They promised us open-concept sexuality; what we got was profound isolation and the collapse of family structures. They promised us stigma-free sex; what we got was a string of atomized encounters that left us feeling emptier than ever. The more the demented progressive fairy tale goes on, the more likely it seems that every good thing will eventually end up dead in a witch’s soup-pot.
How did this happen?
Of all lies in this world, the lie that claims that “our wants are above reproach and worthy of fulfillment” is the oldest. It was this lie that Satan first whispered to Eve from his perch in the knowledge tree. Each successive generation since that fateful encounter has spent its time between believing the lie and experiencing the kickback of its absolute deception.
This has always been the bait and switch of indulgence: if a little is a good, then a lot must be even better. The flaw in this logic was picked up expertly (if sadistically) by Roald Dahls’ Ms. Trunchbull as she forced poor Bruce Bogtrotter to eat the rest of the chocolate cake he’d helped himself to a piece of earlier. He managed it, but it nearly killed him. And that’s how it goes. No alcoholic ever found happiness at the bottom of his twelfth Budweiser; no glutton found it under his last dish of fried chicken; no collector of classic cars popped the trunk of his most recent purchase and found it snuggled next to the spare tire.
The truth is that happiness is a legitimate destination. But you don’t get there by taking the shortcut through excess.
The Bible portrays the hell-bent pursuit of pleasure not as wisdom, but as the root of all folly. Nowhere is this more evident than in Proverbs, where those who pursue immorality are likened to “a bird darting into a snare,” and where the road of immorality is “a highway to the grave, leading down to the chambers of death.” Many “liberated” men and women are only now starting to realize just how true these truisms are.
This is what happens when we disconnect legitimate pleasure from its proper place in the matrix of responsibility.
What we need is not the recovery of a negative view of sexuality, but a reclamation of the beauty of sexuality where it functions within its proper boundaries. You don’t fix bad sexuality by making sexuality bad; you fix it by discovering what kind of sexuality God told us is good. No one can read the Song of Solomon and conclude that sex is evil. Or even a necessary evil. There really is no getting around the fact that the Bible talks about sexuality, in its proper context, as an almost inconceivable romp in pleasure.

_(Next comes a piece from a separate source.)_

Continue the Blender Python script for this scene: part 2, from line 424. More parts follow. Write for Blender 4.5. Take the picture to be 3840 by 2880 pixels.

Our problem is that we, like everything in life, tend to break whatever we touch. A friend used to call this the reverse Midas touch.
Our other problem is that we think we are better artists than God, and that the best kind of artistry happens when we unhitch ourselves from the reality God has tethered us to. What we are seeing now is that the fruit proves the root. In the wake of secularism’s advance, neither architecture, nor visual art, nor music, nor marriage, nor education, nor sex has remotely improved — rather, it has taken a deep dive into ruin.
The exact expression of that ruin where it concerns sexuality will likely run one of two ways: indulgence, or evasion. Removing all moral boundaries is the domain of the sexual positivists. As Golberg (resignedly) points out, this particular experiment caught fire long ago and, though the elites are still warming themselves by it, the test-mice have just about had enough.
In response, the evasionists (often Christians) would prefer to bury sex in seven feet of reinforced concrete and drop it into the Marianas Trench. There may be many reasons for responding this way; some more reasonable than others. What we should be able to agree on is that treating any of God’s gifts with shame, fear, or embarrassment is frankly unacceptable. I’m convinced that countless young lives and marriages hang on the brink of ruin because a well- meaning so-and-so once told them, “Oh, we don’t talk about that.”
Here we’re getting close to the age-old Colossian heresy of asceticism: “If with Christ you died to the elemental spirits of the world, why, as if you were still alive in the world, do you submit to regulations — ‘Do not handle, Do not taste, Do not touch’?” (Col. 2:20-21). These rules, which have to do with things that are all destined to perish with use, are based on merely human commands and teachings. Such regulations indeed have an appearance of wisdom, with their self-imposed worship, their false humility and their harsh treatment of the body, but they lack any value in restraining sensual indulgence.
Asceticism has always been the pseudo spiritual response to issues of sexuality. Feeling tempted? Better hide in a cave, emasculate yourself, or become a priest. Better yet, don’t even bring it up. (All are solutions which have worked out terribly, by the way).
The cure for the bonfires of passion are not desperate handfuls of tap water but appropriate outlet; which, unless you possess the rare gift of singleness, is sex within marriage. Write that on the nearest lintel and doorpost of your heart. The solution to bad views of sexuality is not the abolition of sex, but a robust and biblical recovery of its function within the permanence and safety of the marriage covenant.
As the world bites into the fruit of sexual license and finds it bitter, Christians must once again seek to walk the narrow road of fidelity and fullness. As C.S. Lewis states in his Four Loves, we need to “reject as intolerable the idea that [love] should be transitory.”
This is the problem. Love has been conflated with lust and together they’ve become a cheap commodity — meant to be used up and then discarded like a waiting-room Dixie cup.
The answer is not escapism, asceticism, or hedonism, but a rich and wonderful biblicism.